America’s community colleges are uniquely positioned to address the great fault line between those who will succeed in the new economy and those who will languish.  That fault line is access to excellent post-secondary education and training.  But the colleges, while succeeding in their access agenda for decades, have often failed to achieve the completion and graduation rates that would fulfill their promise to their students and the nation.

Recognizing this fact more than a decade ago, Valencia College, in greater Orlando, Florida, began to bore into the data on student learning and success and fashion systemic solutions to increase both.  After a decade of effort, graduation rates for college-ready and developmental students have doubled, gaps between students from different ethnic and socio-economic backgrounds have diminished, and the college is poised to achieve completion rates more typical of selective state universities and more than three times the rates of their peer colleges.  The college implemented a much more structured process of engaging students in their transition to college, a program known as LifeMap that is being emulated at many other colleges across the country.

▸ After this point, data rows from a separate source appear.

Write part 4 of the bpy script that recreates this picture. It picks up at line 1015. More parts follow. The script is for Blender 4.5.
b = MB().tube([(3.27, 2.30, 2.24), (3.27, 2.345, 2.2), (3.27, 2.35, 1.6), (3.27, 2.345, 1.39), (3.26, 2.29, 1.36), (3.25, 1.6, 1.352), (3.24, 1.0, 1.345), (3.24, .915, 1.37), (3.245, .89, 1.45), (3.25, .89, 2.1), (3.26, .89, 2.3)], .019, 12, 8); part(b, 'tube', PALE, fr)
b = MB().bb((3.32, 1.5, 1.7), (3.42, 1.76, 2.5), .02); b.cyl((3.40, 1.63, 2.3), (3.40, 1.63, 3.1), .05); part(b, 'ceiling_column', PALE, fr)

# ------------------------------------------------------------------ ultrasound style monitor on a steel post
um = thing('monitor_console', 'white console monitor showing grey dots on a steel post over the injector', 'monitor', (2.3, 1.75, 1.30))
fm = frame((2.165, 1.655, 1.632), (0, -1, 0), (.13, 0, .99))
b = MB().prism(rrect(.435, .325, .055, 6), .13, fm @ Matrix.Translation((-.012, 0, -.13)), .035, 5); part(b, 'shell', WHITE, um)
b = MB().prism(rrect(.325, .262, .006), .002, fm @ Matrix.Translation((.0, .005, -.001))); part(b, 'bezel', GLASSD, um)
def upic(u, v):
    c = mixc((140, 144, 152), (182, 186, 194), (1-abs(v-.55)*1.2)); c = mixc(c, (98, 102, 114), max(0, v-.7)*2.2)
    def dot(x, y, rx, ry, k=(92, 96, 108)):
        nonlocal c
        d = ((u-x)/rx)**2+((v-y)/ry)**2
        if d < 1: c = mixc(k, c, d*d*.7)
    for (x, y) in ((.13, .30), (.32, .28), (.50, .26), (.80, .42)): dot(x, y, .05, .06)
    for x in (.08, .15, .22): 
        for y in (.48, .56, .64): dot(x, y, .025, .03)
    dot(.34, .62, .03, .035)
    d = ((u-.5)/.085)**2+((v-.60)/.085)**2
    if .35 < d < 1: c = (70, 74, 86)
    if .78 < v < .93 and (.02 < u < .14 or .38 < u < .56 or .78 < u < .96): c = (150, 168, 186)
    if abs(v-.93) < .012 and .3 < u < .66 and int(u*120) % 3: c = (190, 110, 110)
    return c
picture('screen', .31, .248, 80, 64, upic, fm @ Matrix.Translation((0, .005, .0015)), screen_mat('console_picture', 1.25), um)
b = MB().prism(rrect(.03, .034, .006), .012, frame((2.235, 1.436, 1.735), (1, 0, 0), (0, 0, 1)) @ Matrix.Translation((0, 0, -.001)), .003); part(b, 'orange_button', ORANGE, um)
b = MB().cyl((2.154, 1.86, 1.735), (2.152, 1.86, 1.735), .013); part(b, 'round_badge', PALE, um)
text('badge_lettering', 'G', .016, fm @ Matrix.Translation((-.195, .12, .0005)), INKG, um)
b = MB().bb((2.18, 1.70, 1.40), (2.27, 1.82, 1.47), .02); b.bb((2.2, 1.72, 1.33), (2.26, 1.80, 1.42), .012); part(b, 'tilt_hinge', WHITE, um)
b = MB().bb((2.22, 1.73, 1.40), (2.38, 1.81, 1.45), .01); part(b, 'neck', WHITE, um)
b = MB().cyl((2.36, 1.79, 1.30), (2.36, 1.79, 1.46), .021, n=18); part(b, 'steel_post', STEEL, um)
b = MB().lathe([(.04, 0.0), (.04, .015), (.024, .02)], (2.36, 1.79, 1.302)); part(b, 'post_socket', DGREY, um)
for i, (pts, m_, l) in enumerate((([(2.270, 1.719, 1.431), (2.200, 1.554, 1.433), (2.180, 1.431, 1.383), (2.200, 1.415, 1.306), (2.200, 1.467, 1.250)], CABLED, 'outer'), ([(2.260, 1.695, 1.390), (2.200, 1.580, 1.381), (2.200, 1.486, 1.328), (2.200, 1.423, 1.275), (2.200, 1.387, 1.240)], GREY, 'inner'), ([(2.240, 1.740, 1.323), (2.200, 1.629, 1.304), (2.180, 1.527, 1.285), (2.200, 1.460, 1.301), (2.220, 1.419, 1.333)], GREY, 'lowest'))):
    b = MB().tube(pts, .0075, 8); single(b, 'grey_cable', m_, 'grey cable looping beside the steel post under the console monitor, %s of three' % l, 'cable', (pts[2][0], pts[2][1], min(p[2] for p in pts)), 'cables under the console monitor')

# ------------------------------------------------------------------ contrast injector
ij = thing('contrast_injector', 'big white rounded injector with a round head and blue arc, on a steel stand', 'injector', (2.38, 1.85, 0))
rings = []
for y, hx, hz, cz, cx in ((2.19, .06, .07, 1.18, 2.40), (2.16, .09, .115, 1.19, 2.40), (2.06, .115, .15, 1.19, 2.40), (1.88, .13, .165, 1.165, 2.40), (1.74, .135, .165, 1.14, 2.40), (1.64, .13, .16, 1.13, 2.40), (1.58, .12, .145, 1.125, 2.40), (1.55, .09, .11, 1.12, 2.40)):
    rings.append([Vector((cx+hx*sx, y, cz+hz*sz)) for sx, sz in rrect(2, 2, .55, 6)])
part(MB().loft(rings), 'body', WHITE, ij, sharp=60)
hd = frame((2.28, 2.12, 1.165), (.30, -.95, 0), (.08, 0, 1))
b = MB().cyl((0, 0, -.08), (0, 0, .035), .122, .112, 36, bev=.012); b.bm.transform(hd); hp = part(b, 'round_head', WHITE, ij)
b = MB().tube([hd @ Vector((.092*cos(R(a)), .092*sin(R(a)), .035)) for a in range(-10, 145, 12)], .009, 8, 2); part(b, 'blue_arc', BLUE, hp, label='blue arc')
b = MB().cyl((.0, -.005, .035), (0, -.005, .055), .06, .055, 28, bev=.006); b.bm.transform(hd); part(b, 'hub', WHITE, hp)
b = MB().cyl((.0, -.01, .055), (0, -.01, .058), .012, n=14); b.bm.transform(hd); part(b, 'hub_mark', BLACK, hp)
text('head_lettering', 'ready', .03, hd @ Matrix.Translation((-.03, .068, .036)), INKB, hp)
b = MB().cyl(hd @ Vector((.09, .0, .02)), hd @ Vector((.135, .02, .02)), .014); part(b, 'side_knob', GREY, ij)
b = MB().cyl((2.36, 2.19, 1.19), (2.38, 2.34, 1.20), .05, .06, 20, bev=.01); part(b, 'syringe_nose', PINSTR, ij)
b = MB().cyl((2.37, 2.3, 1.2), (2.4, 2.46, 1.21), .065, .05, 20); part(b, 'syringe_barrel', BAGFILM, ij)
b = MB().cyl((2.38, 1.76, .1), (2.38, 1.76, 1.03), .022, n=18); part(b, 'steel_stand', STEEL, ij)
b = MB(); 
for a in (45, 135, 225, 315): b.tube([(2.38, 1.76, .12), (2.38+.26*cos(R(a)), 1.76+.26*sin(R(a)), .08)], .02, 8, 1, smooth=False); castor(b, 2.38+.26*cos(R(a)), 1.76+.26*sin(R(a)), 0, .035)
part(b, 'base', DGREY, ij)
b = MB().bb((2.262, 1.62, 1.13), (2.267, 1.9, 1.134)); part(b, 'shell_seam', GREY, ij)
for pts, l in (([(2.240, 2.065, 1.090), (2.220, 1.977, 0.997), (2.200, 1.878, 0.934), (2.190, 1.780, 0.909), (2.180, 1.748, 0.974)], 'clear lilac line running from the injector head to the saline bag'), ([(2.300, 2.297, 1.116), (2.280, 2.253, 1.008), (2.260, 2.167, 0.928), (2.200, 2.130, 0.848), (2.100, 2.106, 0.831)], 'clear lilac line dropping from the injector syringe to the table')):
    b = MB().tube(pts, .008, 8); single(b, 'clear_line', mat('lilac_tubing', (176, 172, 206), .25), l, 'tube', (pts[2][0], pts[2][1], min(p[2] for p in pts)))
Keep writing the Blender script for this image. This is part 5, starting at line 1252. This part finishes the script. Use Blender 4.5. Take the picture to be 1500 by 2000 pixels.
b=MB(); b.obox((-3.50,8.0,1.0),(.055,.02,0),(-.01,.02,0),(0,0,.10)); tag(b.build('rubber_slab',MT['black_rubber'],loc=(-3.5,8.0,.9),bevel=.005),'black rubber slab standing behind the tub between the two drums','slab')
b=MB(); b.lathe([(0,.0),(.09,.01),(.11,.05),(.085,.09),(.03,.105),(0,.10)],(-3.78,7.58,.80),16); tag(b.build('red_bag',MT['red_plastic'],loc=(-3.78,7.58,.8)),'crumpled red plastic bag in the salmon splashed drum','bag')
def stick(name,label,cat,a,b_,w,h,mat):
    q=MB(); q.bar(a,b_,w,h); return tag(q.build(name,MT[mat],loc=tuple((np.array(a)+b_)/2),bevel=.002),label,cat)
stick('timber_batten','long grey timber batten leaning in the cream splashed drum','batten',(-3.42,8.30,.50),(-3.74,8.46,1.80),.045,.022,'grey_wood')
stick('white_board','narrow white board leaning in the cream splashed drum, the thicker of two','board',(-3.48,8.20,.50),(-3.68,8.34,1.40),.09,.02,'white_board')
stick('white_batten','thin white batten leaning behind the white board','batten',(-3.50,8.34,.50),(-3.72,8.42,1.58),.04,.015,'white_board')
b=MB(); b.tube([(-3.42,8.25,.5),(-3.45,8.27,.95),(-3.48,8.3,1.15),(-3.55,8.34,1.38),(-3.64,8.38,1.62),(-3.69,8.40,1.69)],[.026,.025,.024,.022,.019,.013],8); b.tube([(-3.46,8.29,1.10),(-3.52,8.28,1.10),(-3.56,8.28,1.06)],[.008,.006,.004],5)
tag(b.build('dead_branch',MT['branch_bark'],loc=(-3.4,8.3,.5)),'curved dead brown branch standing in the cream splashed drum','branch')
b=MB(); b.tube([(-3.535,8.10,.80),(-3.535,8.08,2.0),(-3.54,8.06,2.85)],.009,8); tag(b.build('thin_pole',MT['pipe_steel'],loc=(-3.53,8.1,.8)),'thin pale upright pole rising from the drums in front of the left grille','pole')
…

Intensive development of faculty has led to new, more powerful pedagogies and more engaged classrooms.  A significant focus on the “front door” -  that is the first five to eight courses a student encounters, giving them much more learning support, building learning communities, and actively teaching students learning-success strategies - has increased early success and persistence from term to term and year to year.  And a unique partnership with the University of Central Florida, a large state university, that requires an Associate Degree before transfer and guarantees every associate degree graduate admission to this selective university, has made Valencia one of the most productive transfer institutions in the country.  These and other systemic reforms continue, as Valencia gratefully accepts the recognition of being chosen as a finalist for the Aspen Institute prize for excellence in community college education and continues to partner with the Gates Foundation, Achieving the Dream, the League for Innovation, and other leaders in higher education reform.

Dr. Sandy Shugart is the President of Valencia College in Florida.